Hello there my little chickadees!

Welcome to the first of what will undoubtedly be a series of poorly received articles in which I will rant, rave and generally talk rubbish about a host of topics from the realms of film, music, video games and wrestling. Spoilers ahoy!

Initially I was going to make my first post about expectations (as in you should keep your’s low) and how they can colour our perception of a text. But after going to a Coheed & Cambria/Glassjaw concert last night I thought FUCK IT! Let’s talk about that instead.

Let’s start with the evening’s headliners and true stars. Everything about Coheed & Cambria’s performance was absolutely impeccable, from the first notes of set opener Island to roof raising renditions of Ten Speed and Welcome Home for the encore, everything was spotless.

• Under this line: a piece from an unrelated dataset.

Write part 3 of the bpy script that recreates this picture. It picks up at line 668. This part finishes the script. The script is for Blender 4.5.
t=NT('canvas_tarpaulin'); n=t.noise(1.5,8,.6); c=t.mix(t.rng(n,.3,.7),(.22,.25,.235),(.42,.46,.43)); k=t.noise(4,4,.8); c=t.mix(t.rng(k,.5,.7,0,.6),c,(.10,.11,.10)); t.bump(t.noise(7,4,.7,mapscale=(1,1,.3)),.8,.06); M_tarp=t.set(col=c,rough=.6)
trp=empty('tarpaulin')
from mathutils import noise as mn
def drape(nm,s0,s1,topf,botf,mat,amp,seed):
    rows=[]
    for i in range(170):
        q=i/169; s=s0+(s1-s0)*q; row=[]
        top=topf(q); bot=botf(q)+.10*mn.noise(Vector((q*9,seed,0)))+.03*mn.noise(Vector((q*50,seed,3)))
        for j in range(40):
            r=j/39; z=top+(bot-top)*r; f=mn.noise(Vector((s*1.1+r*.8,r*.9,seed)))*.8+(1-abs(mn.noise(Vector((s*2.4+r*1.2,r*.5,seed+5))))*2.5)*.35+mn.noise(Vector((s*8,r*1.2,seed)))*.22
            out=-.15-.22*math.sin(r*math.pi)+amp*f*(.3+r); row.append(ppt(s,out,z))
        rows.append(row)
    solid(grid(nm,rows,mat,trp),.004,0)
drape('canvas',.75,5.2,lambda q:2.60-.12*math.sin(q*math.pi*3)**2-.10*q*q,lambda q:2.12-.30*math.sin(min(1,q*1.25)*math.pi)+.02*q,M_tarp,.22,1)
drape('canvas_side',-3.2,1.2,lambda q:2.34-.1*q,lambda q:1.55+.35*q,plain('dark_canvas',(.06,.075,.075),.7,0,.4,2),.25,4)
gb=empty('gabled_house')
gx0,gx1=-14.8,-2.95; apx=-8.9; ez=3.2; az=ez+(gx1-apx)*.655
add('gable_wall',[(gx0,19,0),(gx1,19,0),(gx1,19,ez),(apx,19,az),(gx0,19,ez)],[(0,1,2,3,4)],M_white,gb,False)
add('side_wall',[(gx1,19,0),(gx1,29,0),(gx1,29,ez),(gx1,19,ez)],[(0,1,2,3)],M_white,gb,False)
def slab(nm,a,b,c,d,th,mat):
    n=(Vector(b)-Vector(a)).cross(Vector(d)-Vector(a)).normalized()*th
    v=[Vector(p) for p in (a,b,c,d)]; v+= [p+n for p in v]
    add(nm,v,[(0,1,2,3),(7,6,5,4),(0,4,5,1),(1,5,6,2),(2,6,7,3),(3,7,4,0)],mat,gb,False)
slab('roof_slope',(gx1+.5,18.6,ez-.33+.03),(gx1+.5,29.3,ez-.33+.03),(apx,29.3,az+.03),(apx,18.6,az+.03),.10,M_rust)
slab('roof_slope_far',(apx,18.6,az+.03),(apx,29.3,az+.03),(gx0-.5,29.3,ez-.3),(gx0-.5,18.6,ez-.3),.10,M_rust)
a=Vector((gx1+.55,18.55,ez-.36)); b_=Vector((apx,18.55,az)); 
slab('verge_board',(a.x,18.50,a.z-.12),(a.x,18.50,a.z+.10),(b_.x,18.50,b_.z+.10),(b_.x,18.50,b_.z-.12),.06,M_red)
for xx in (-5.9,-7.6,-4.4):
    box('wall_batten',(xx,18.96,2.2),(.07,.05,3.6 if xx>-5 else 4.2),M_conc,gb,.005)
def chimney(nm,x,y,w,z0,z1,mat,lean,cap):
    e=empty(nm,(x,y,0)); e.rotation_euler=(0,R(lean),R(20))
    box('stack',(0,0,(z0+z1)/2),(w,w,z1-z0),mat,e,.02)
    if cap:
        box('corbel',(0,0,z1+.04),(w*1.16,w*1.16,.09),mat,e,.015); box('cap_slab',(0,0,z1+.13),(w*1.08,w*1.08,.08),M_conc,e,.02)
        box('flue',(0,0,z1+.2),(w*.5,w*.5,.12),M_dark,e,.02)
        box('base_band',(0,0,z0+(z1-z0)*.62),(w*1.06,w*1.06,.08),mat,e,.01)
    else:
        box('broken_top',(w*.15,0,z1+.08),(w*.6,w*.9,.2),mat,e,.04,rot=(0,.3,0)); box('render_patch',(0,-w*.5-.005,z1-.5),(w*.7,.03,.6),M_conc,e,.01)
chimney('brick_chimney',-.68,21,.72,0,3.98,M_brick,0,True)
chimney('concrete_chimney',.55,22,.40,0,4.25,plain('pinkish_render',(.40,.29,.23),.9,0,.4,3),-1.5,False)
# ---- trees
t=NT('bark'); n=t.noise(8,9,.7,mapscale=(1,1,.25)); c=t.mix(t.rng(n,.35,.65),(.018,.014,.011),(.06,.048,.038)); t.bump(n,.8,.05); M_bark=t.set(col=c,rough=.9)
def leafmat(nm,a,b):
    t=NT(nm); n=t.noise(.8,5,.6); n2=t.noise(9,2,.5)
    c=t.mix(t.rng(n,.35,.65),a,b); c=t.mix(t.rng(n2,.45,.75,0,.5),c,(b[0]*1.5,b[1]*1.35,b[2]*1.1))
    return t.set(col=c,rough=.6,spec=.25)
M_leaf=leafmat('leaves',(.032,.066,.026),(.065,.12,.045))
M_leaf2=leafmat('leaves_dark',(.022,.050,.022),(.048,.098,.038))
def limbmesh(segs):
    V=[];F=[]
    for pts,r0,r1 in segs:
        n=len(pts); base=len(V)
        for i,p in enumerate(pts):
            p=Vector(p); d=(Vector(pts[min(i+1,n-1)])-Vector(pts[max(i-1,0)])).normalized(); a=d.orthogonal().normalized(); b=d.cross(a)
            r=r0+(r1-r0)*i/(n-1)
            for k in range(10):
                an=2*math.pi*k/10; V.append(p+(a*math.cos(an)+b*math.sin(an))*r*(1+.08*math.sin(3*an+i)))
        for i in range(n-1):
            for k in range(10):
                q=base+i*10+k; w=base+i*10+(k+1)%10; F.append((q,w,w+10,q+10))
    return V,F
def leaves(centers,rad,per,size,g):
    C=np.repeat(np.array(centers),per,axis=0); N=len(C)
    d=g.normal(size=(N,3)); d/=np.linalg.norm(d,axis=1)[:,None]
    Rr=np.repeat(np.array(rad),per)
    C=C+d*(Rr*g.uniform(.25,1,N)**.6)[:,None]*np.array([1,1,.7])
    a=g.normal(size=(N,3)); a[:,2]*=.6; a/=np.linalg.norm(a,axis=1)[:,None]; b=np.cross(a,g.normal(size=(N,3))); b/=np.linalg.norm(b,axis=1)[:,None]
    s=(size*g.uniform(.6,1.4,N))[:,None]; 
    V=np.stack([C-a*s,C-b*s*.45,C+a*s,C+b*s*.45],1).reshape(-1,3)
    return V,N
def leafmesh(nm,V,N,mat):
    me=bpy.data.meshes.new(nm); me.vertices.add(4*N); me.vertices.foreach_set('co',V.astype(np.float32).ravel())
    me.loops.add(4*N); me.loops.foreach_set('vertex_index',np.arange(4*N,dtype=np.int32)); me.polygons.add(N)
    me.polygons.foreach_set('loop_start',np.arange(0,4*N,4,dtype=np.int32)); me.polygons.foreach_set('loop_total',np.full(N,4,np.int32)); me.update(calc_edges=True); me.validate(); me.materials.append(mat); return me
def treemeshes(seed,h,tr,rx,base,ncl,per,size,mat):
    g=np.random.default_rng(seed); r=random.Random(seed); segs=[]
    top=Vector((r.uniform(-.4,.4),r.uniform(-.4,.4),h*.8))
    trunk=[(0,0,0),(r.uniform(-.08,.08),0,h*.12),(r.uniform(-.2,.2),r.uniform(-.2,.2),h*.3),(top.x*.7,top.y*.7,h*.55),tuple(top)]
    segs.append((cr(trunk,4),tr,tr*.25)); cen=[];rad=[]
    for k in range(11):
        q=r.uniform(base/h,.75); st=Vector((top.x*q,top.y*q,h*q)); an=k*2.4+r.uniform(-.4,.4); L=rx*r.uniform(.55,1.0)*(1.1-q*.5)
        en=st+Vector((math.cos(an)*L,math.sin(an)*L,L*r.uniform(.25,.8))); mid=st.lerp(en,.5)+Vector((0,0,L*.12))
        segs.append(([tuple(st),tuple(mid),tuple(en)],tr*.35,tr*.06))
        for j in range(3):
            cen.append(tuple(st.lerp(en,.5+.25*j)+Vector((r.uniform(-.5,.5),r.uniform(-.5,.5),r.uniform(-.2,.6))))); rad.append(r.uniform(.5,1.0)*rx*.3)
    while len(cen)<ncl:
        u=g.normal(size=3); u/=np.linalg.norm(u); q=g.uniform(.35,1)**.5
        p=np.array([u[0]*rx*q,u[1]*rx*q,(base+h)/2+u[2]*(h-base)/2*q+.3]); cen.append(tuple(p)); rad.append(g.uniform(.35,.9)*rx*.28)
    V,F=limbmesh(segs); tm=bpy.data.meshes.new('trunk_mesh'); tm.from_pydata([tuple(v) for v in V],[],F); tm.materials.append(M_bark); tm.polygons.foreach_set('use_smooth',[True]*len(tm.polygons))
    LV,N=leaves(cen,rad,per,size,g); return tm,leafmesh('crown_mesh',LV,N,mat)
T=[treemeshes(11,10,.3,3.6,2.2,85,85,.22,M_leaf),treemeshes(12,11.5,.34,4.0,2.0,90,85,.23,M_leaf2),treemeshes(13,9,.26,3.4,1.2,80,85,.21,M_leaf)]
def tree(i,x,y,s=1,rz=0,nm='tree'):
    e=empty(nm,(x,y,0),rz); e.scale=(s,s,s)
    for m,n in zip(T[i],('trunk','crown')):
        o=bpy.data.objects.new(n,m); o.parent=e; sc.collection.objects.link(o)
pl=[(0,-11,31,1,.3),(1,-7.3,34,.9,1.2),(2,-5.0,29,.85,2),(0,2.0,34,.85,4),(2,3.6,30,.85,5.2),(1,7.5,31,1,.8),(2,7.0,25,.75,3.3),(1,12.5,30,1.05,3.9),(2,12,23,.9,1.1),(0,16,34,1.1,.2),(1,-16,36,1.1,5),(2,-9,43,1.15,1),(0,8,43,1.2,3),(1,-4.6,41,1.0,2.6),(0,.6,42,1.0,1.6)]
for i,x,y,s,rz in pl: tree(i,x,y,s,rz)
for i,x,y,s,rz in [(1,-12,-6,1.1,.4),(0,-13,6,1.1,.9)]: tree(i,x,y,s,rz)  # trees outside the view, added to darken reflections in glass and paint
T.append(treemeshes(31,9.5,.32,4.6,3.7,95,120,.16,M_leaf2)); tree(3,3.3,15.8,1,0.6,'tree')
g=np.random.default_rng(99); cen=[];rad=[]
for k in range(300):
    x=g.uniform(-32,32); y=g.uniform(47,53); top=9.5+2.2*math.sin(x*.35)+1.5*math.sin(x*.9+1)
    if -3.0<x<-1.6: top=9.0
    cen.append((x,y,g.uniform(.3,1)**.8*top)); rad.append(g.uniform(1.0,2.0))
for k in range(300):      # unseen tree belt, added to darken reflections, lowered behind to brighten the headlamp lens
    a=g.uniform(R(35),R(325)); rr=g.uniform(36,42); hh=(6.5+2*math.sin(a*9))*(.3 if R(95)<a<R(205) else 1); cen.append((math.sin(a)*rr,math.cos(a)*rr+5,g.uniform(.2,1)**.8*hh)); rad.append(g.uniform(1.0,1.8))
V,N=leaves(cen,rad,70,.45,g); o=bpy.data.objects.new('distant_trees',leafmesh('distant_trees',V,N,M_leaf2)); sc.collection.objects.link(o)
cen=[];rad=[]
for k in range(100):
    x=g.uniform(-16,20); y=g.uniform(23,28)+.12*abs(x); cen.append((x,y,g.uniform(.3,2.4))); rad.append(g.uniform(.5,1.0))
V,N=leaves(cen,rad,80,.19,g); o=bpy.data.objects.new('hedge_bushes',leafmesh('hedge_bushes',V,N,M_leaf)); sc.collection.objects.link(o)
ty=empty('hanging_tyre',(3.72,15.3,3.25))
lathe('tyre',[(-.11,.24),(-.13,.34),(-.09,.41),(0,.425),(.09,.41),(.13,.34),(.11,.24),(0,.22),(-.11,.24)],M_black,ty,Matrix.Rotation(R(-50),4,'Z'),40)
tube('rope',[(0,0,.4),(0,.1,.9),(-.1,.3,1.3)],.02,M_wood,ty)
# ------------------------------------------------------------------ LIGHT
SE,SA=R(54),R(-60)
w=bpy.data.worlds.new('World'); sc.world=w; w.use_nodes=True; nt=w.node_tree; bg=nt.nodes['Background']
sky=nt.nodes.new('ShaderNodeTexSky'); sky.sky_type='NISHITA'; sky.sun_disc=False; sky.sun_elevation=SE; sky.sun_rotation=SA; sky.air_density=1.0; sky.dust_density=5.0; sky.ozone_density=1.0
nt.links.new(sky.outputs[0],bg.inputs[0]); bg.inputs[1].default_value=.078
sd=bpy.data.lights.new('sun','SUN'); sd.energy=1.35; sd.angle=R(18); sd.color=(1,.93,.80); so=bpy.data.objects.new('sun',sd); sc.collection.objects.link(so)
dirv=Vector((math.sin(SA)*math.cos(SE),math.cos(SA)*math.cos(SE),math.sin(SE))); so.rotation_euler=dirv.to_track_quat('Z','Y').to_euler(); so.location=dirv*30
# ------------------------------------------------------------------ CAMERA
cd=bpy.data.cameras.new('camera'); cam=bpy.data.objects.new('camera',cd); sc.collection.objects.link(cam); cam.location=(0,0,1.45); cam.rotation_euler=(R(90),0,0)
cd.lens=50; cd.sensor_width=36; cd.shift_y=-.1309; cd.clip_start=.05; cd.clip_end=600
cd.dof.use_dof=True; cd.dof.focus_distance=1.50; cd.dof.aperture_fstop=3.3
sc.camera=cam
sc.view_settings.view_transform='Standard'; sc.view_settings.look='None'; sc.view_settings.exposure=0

Part of the allure of Coheed is the mystique with which they carry themselves, beautifully aided by smoke machines and a trippy light show they seemed every bit the classic image of ‘rock stars’: seemingly untouchable, God-like figures, ripping up the stage and melting faces. Every word sang from front man Claudio Sanchez’s mouth was screamed back at him from a house that was definitely rocked. When he pulled out his twin-neck SG and played a guitar solo with his teeth I think just about every known bodily fluid and a few undiscovered ones evacuated from my body all at once. In short, it was everything a rock show should be and a whole lot more.

And then there’s Glassjaw.

I’m not entirely sure how to put what I felt about Glassjaw’s set into words. Have you ever seen the Sarcastaball episode of South Park (s16 e 8)? In that episode, Randy Marsh, concerned over changes to the rules of American Football (that’s Rugby for pussies if you’re from my side of the pond) in schools ironically comes up with a new game in which players use a balloon instead of a ball, wear bras and instead of tackling players hug each other. He ends up sarcastically praising the quality of this new game until it spirals out of control and becomes America’s most popular sport. That’s kind of how I feel Glassjaw came to be.

Front man Daryl Palumbo wanders on stage looking like he forgot why we walked in the room and spends the next nut-crunchingly agonising hour wailing tunelessly, accompanied by a discordant guitar, a non existent bass and a set of drums that I can only assume stole the drummer’s girlfriend from the way he was treating it.

Maybe I’m being harsh. Music is a very personal, subjective thing and there were a lot of people in the venue who seemed to dig it, so hush my mouth I suppose. I just can’t quite shake the feeling that they’re taking the piss and have taken the joke too far to back out.

You know, I’ve enjoyed some modest success as a musician playing live, so on the off chance that they are actually legit I’ve prepared a short list of insider tips that I feel could help improve Glassjaw, or indeed any band:

  1. It often helps if all members of the band are playing the same song at the same time. I’m not entirely sure why I have to put this here, but goddammit Glassjaw, if there’s one thing you’ve proven to me it’s that sometimes I do indeed need to state the absolutely fucking obvious.
  2. Being able to play a million notes a second does NOT make you a good musician. This one isn’t so obvious, but trust me, it’s better to play simple tunes with harmonies and melodies than a complex song which is the aural equivalent of Hiroshima circa 1945.
  3. Try adding some actual “hooks” to your repertoire. Every good song, from pop to country to death metal, has a hook. It could be a groove, a guitar riff, a catchy melody, it doesn’t matter. If you were to try adding some hooks then maybe listeners would be able distinguish one 3 minute section of noise from another.

So that’s that. I feel we’ve all learned something today, and I certainly feel better for getting a few things off my chest.

Now if you’ll excuse me I’m going to pour acid in my ears to get the horrible noises out of my head.